טכניון מכון טכנולוגי לישראל
הטכניון מכון טכנולוגי לישראל - בית הספר ללימודי מוסמכים  
M.Sc Thesis
M.Sc StudentSpicer Matthew
SubjectReducing Computational Effort in Structural Topology
Optimization using Reanalysis with a Stiff
Reference Matrix
DepartmentDepartment of Civil and Environmental Engineering
Supervisor Professor Oded Amir
Full Thesis textFull thesis text - English Version


Abstract

Topological optimization for continuum structures is a computational method that strives to obtain the optimal material distribution in a given design space, usually discretized using the finite element method. The method is based on the distribution of material so that high stress areas will receive more material, while reducing material in low stress areas, aiming eventually to obtain a final structure that will be more efficient. As a result of significantly increasing progress in computational and 3D printing capabilities that enable the construction of complex structures, the method has become a central part of the design process in the automotive and aviation industries. One of the main challenges of topology optimization is managing to provide results in a reasonable time for nonlinear cases and large-scale problems. The computational effort in structural optimization is influenced by 3 main factors: the complexity of the model, the type of analysis and the optimization formulation. In the nested formulation of topology optimization where the state variables are "nested" in the design variables, the analysis of the structure will cost the most computational effort. In complex structures where the model is discretized into a large-scale finite element model, the analysis is the most influential factor in the computational effort and can consume over 95\% of the CPU time. Reanalysis methods were developed for this exact reason. The Combined Approximation (CA) reanalysis method developed by Kirsch was found to be applicable for topology optimization methods and significant computer effort can be reduced.
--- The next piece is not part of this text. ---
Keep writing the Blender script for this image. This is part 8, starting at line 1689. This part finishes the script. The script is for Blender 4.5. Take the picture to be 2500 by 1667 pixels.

The research focuses mainly on the attempt of reducing the number of matrix factorizations required for the solution and the advantage of stiff preconditioning formulation. Essentially, the research refers to nonlinear cases, such as geometrical nonlinearity and buckling eigenvalue problems. This work adds more insights on the subject and brings additional tools to reduce the computational effort. The research was carried out using original MATLAB codes, including the finite element analysis, nonlinear solutions, and all reanalysis methods.